Stored data ::
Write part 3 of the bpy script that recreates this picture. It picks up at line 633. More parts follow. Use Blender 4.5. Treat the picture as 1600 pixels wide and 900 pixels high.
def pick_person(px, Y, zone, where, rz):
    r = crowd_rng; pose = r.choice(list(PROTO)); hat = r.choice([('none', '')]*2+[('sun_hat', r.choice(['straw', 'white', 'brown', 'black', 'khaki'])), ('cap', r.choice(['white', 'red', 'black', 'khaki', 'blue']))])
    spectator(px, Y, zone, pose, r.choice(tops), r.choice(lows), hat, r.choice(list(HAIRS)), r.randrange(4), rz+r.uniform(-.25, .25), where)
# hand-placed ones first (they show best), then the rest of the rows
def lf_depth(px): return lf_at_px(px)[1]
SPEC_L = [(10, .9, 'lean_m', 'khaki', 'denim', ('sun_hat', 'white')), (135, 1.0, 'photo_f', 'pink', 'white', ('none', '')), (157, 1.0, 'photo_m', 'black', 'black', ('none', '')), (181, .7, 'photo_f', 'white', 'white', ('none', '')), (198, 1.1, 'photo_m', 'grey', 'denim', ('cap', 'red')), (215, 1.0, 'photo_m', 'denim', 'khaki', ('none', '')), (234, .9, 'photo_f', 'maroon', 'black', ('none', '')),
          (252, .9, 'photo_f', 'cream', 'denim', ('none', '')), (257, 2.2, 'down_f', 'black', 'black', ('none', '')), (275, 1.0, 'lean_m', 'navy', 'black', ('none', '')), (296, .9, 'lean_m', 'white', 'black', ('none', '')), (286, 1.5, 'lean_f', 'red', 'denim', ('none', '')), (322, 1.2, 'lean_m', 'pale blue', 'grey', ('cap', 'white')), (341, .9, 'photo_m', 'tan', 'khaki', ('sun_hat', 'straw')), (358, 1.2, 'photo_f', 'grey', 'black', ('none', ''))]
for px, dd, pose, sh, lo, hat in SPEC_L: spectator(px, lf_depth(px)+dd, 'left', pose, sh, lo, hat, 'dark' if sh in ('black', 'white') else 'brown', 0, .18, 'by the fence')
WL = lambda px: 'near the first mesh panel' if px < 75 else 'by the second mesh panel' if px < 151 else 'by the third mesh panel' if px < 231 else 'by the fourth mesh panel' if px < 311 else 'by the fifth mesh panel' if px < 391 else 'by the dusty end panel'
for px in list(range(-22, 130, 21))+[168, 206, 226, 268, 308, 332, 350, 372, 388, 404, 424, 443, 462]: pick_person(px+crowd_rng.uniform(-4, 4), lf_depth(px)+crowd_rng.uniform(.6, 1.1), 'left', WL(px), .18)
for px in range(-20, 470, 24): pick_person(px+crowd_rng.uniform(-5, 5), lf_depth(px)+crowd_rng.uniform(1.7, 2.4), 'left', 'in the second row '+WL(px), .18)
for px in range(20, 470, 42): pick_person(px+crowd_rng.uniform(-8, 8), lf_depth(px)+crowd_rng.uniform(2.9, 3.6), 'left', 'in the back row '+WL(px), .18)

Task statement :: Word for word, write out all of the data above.

Correct answer ::
Write part 3 of the bpy script that recreates this picture. It picks up at line 633. More parts follow. Use Blender 4.5. Treat the picture as 1600 pixels wide and 900 pixels high.
def pick_person(px, Y, zone, where, rz):
    r = crowd_rng; pose = r.choice(list(PROTO)); hat = r.choice([('none', '')]*2+[('sun_hat', r.choice(['straw', 'white', 'brown', 'black', 'khaki'])), ('cap', r.choice(['white', 'red', 'black', 'khaki', 'blue']))])
    spectator(px, Y, zone, pose, r.choice(tops), r.choice(lows), hat, r.choice(list(HAIRS)), r.randrange(4), rz+r.uniform(-.25, .25), where)
# hand-placed ones first (they show best), then the rest of the rows
def lf_depth(px): return lf_at_px(px)[1]
SPEC_L = [(10, .9, 'lean_m', 'khaki', 'denim', ('sun_hat', 'white')), (135, 1.0, 'photo_f', 'pink', 'white', ('none', '')), (157, 1.0, 'photo_m', 'black', 'black', ('none', '')), (181, .7, 'photo_f', 'white', 'white', ('none', '')), (198, 1.1, 'photo_m', 'grey', 'denim', ('cap', 'red')), (215, 1.0, 'photo_m', 'denim', 'khaki', ('none', '')), (234, .9, 'photo_f', 'maroon', 'black', ('none', '')),
          (252, .9, 'photo_f', 'cream', 'denim', ('none', '')), (257, 2.2, 'down_f', 'black', 'black', ('none', '')), (275, 1.0, 'lean_m', 'navy', 'black', ('none', '')), (296, .9, 'lean_m', 'white', 'black', ('none', '')), (286, 1.5, 'lean_f', 'red', 'denim', ('none', '')), (322, 1.2, 'lean_m', 'pale blue', 'grey', ('cap', 'white')), (341, .9, 'photo_m', 'tan', 'khaki', ('sun_hat', 'straw')), (358, 1.2, 'photo_f', 'grey', 'black', ('none', ''))]
for px, dd, pose, sh, lo, hat in SPEC_L: spectator(px, lf_depth(px)+dd, 'left', pose, sh, lo, hat, 'dark' if sh in ('black', 'white') else 'brown', 0, .18, 'by the fence')
WL = lambda px: 'near the first mesh panel' if px < 75 else 'by the second mesh panel' if px < 151 else 'by the third mesh panel' if px < 231 else 'by the fourth mesh panel' if px < 311 else 'by the fifth mesh panel' if px < 391 else 'by the dusty end panel'
for px in list(range(-22, 130, 21))+[168, 206, 226, 268, 308, 332, 350, 372, 388, 404, 424, 443, 462]: pick_person(px+crowd_rng.uniform(-4, 4), lf_depth(px)+crowd_rng.uniform(.6, 1.1), 'left', WL(px), .18)
for px in range(-20, 470, 24): pick_person(px+crowd_rng.uniform(-5, 5), lf_depth(px)+crowd_rng.uniform(1.7, 2.4), 'left', 'in the second row '+WL(px), .18)
for px in range(20, 470, 42): pick_person(px+crowd_rng.uniform(-8, 8), lf_depth(px)+crowd_rng.uniform(2.9, 3.6), 'left', 'in the back row '+WL(px), .18)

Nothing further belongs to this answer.